Now we lay all the next day’s clothes out the night before in a green laundry basket. After bedtime bath, they each choose clothes for the following day. Sometimes an argument ensues: a sleeveless dress in the chill of winter, pants that have long been outgrown, a shirt already stained and dirty from wear earlier in the week. The compressed morning requires this evening ritual, whether mommy is working or not. I’m either tasked with getting the oldest out the door to before school care or hauling all three to morning drop off by the the elementary school bell at 7:55 a.m. 

The baby is easy. No choice in the matter, she wears what I choose, what the nanny decides. On work days I arrive home, sometimes surprised at what the nanny has chosen, more or less layers than I would have picked out, leggings matched with a top I hadn’t considered. If I’m home for the day, often I’ll leave the baby in her pajamas; an easier non-choice for a harried mama of three.

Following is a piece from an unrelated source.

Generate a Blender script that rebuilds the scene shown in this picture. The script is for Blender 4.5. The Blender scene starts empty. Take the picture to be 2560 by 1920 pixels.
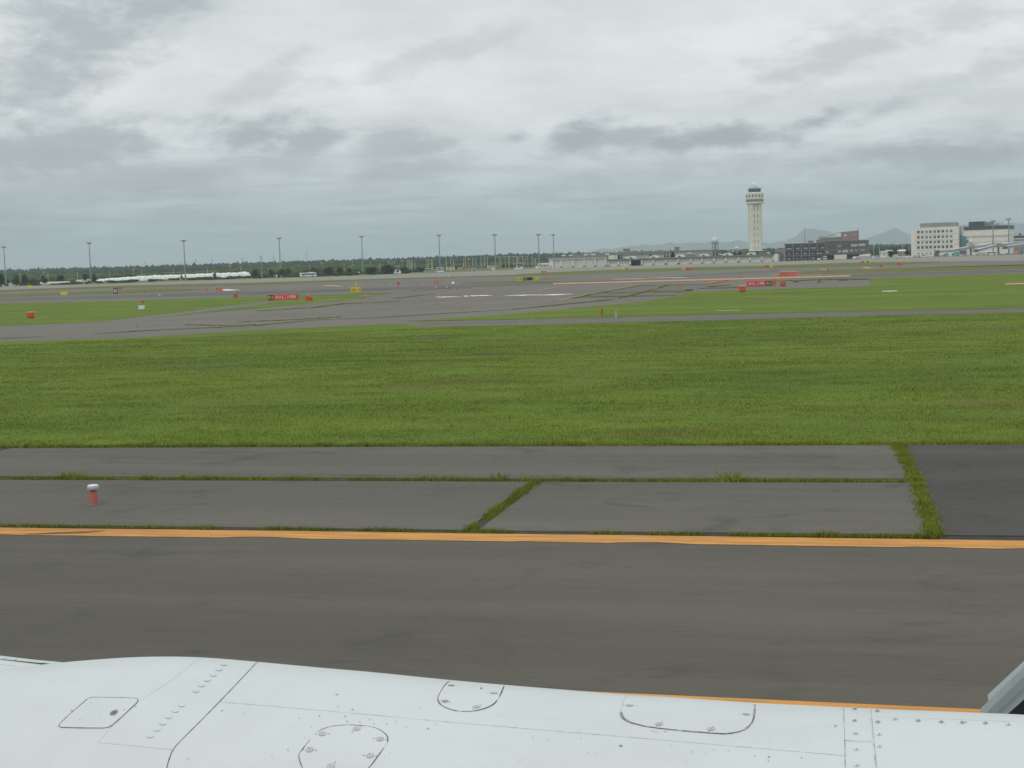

After dressing, my eldest moves on to accessories. She carefully selects a headband, brushes her hair, the front part at least, to a gleam, considers her reflection in the mirror. She tries on a turquoise ring, takes it off. She adorns herself with a beaded necklace, or two. Sometimes she practices her ballet moves on the blue step stool in the bathroom, lifting a lithe leg, pointed toe, reaching up behind her like a flamingo’s pink neck, extending to the sky. The elegance and simplicity of the moment gives me pause before I rush her, rush us all, finally clothed, out the door.